Experimental Data-Driven Machine Learning Analysis for Prediction of PCM Charging and Discharging Behavior in Portable Cold Storage Systems

The problem of the post-harvest loss of perishable products has been a loss facing food security, especially in areas that lack adequate cold chain facilities. This issue is directly connected with sustainability objectives because post-harvest losses are the major source of food wastage, unneeded energy use, and related greenhouse gas emissions. Cold storage with phase-change material (PCM) is a promising alternative, as it aims at stabilizing temperatures and enhancing energy consumption, but current analyses of performance have been conducted through experimental testing and computational fluid dynamic (CFD) simulations, which are precise but computationally expensive. To handle this drawback, the current work constructs a machine learning predictive model to predict the dynamics of charging and discharging temperature of PCM cold storage systems. Four regression models, namely Random Forest, Extreme Gradient Boosting (XGBoost), Support Vector Regression (SVR), and K-Nearest Neighbors (KNNs), were trained and tested on experimental datasets that were obtained for varying storage layouts. The various error and accuracy measures used to determine model performance comprised MSE, MAE, R 2 , MAPE, and percentage accuracy. The findings suggest that Random Forest provides the best accuracy during both the charging and the discharging process, with the highest R 2 values of over 0.98 and with minimal mean absolute errors. The KNN model was competitive in the discharge process, especially in cases of consistent thermal recovery patterns, and XGBoost was consistent in layout accuracy. However, SVR had relatively lower robustness, particularly when using nonlinear charged dynamics. Among the evaluated models, the Random Forest algorithm demonstrated the highest predictive accuracy, achieving coefficients of determination (R 2 ) exceeding 0.98 for both charging and discharging processes, with mean absolute errors below 0.6 °C during charging and 0.3 °C during discharging.

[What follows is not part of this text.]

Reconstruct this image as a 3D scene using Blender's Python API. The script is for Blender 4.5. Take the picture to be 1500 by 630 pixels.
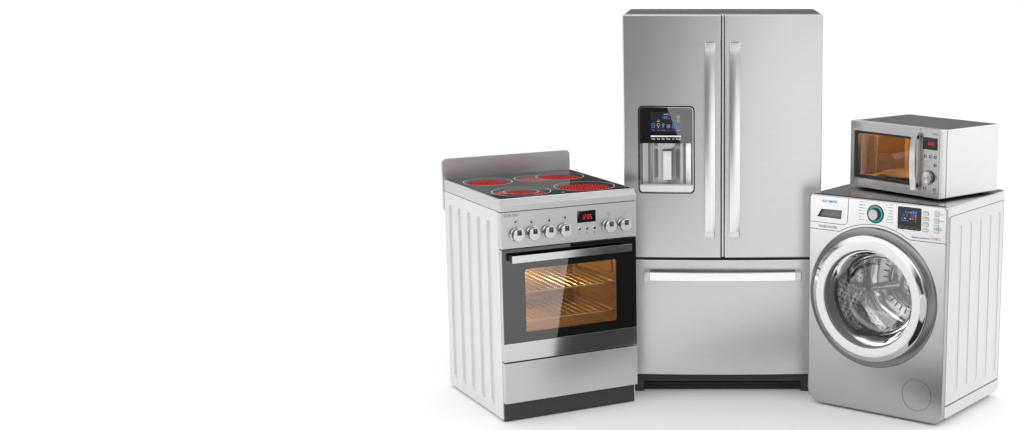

This paper has proven that machine learning is an efficient surrogate to CFD and experimental-only methods and can be used to predict the thermal behavior of PCM quickly and precisely. The proposed framework will allow for developing cold storage systems based on energy efficiency, low costs, and sustainability, especially in the context of decentralized and resource-limited agricultural supply chains, with the help of quick and data-focused forecasting of PCM thermal behavior.